En prologue, Dominique Poulot, spécialiste de l’histoire culturelle des musées (Cf. Dominique Poulot, Musée et muséologie, La Découverte, 2005), dresse, dans la longue durée, une histoire des musées d’histoire. Plusieurs contributions se placent à l’échelle nationale : l’intervention de l’Etat, les musées consacrés à la Shoah en France, les musées de la Résistance et de la Déportation en Italie, la comparaison de l’Historial de Péronne, du Mémorial de Caen et de l’Imperial War Museum de Londres, Auschwitz comme lieu de mémoire… Une seconde partie est consacrée à l’analyse de huit «situations locales», essentiellement des musées de la Résistance. Rédigées le plus souvent par les responsables de ces institutions, les contributions de cette partie reviennent sur la genèse de ces musées et sur les enjeux auxquels ils sont désormais confrontés.

L’exemple du musée de la Résistance et de la Déportation de Besançon est assez représentatif. Le musée est issu de la volonté de résistants et de déportés au lendemain du vingtième anniversaire de la libération de la ville. Le maire socialiste de Besançon, ancien résistant et ancien membre du CDL, soutient cette initiative associative. Henri Michel, relayé par un jeune enseignant-chercheur François Marcot, permet une active collaboration entre les historiens et les acteurs du monde associatif. Le musée, inauguré en 1971, est caractérisé par une volonté didactique. Mémoire et histoire sont ici fortement liées. En 2000, le musée est municipalisé, et sa rénovation, portée par les référents de la muséologie contemporaine, s’inscrit dans le cadre du développement touristique du pôle culturel que constitue la Citadelle de Besançon.

La plupart des musées de guerre et mémoriaux sont aujourd’hui à la croisée des chemins. La disparition progressive des initiateurs de ces institutions, souvent des anciens combattants, et la progressive professionnalisation des institutions les engagent dans une nouvelle période de leur développement.
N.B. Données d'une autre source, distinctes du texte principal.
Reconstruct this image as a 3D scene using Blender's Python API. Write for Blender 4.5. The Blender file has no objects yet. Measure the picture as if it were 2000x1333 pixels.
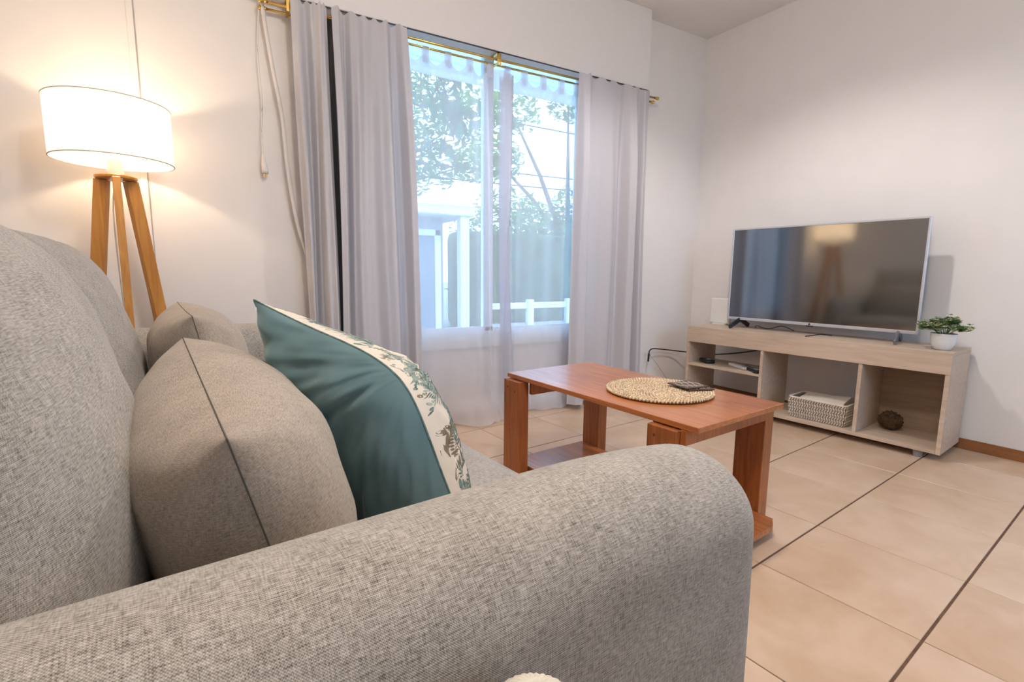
import bpy, bmesh, math, random
from math import sin, cos, tan, pi, radians, sqrt, atan2, exp
from mathutils import Vector, Matrix, noise
random.seed(7)
SC = bpy.context.scene
COL = SC.collection

# ------------------------------------------------------------------ camera
cam_data = bpy.data.cameras.new('camera')
cam = bpy.data.objects.new('camera', cam_data)
COL.objects.link(cam)
SC.camera = cam
cam_data.sensor_width = 36
cam_data.lens = 966.1 / 2000 * 36
cam_data.clip_start = 0.02
cam_data.clip_end = 200
PITCH, ROLL, YAW = radians(-7.88), radians(0.53), radians(-30)
cam.matrix_world = (Matrix.Translation((0, 0, 0.88)) @ Matrix.Rotation(YAW, 4, 'Z')
                    @ Matrix.Rotation(pi / 2 + PITCH, 4, 'X') @ Matrix.Rotation(ROLL, 4, 'Z'))

# ------------------------------------------------------------------ light and exposure
SC.view_settings.view_transform = 'Standard'
SC.view_settings.look = 'None'
SC.view_settings.gamma = 1
SC.view_settings.exposure = 0.64
SC.view_settings.use_curve_mapping = False
W = bpy.data.worlds.new('world')
SC.world = W
W.use_nodes = True
bg = W.node_tree.nodes['Background']
bg.inputs[0].default_value = (0.40, 0.67, 1.0, 1)
bg.inputs[1].default_value = 4.0
sun_d = bpy.data.lights.new('sun', 'SUN')
sun_d.energy = 1.6
sun_d.color = (1.0, 0.96, 0.88)
sun_d.angle = radians(1)
sun = bpy.data.objects.new('sun', sun_d)
COL.objects.link(sun)
sun.rotation_euler = (radians(38), radians(22), 0)
portal_d = bpy.data.lights.new('window_portal', 'AREA')
portal_d.shape = 'RECTANGLE'
portal_d.size = 1.5
portal_d.size_y = 2.0
portal_d.cycles.is_portal = True
portal = bpy.data.objects.new('window_portal', portal_d)
COL.objects.link(portal)
portal.location = (1.38, 2.85, 1.5)
portal.rotation_euler = (radians(-90), 0, 0)
p2 = portal_d.copy(); p2.size = 1.5; p2.size_y = 1.5
po2 = bpy.data.objects.new('fill_window_portal', p2)  # portal of the added rear window that fills the room with daylight
COL.objects.link(po2)
po2.location = (2.15, -1.91, 1.5)
po2.rotation_euler = (radians(90), 0, 0)
CEIL_POWER = 38
LAMP_POWER = 6
FILL_POWER = 34

# ------------------------------------------------------------------ node helpers
def mat(name):
    m = bpy.data.materials.new(name)
    m.use_nodes = True
    return m, m.node_tree, m.node_tree.nodes['Principled BSDF']

def N(nt, kind, **kw):
    n = nt.nodes.new(kind)
    for k, v in kw.items():
        if k in n.inputs.keys():
            n.inputs[k].default_value = v
        else:
            setattr(n, k, v)
    return n

def setc(b, col, rough=0.5, spec=0.5, metal=0.0):
    b.inputs['Base Color'].default_value = (*col, 1)
    b.inputs['Roughness'].default_value = rough
    b.inputs['Specular IOR Level'].default_value = spec
    b.inputs['Metallic'].default_value = metal

def ramp(nt, stops):
    r = nt.nodes.new('ShaderNodeValToRGB')
    e = r.color_ramp.elements
    while len(e) < len(stops):
        e.new(0.5)
    for k, (p, c) in enumerate(stops):
        e[k].position = p
        e[k].color = (*c, 1)
    return r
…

Ces institutions culturelles n’échappent pas non plus à la marchandisation croissante du paysage muséal qui les soumet à des logiques économiques et aux impératifs du tourisme culturel. La question du sens du message à transmettre n’en est que plus vive. Ces musées contribuent également à l’écriture et à la diffusion de l’histoire. A ce titre, la nature des relations avec les centres de recherches et les universités, souvent évoquée dans les différentes contributions, mérite d’être discutée et croise la question du rôle social de l’historien. Force est de constater qu’en France, la plupart des spécialistes de l’histoire des conflits contemporains acceptèrent cette fonction et certains s’engagèrent sans compter leur temps pour que la scénographie respecte les avancées de la recherche scientifique. La commémoration a certes souvent dicté le calendrier sans pour autant conduire à des formes d’instrumentalisation.

Le statut des contributions confère à l’ouvrage une posture particulière et invite à une double lecture : une analyse historienne des politiques symboliques et un témoignage sur un moment particulier de l’histoire des musées de guerre. Il faut également saluer une démarche qui combine les échelles nationales et locales. La perspective comparative, largement esquissée avec d’autres pays européens, confirme ses vertus heuristiques, et s’impose à l’heure d’une volonté plus affirmée de construction de politiques symboliques à l’échelle de l’Union européenne. En filigrane, c’est la question, ô combien essentielle, des usages politiques de l’histoire qui est posée. Au total, un ouvrage bienvenu qui devrait trouver sa place dans les bibliothèques de ceux qui s’intéressent à l’histoire de la mémoire et à l’histoire des politiques culturelles des pouvoirs publics.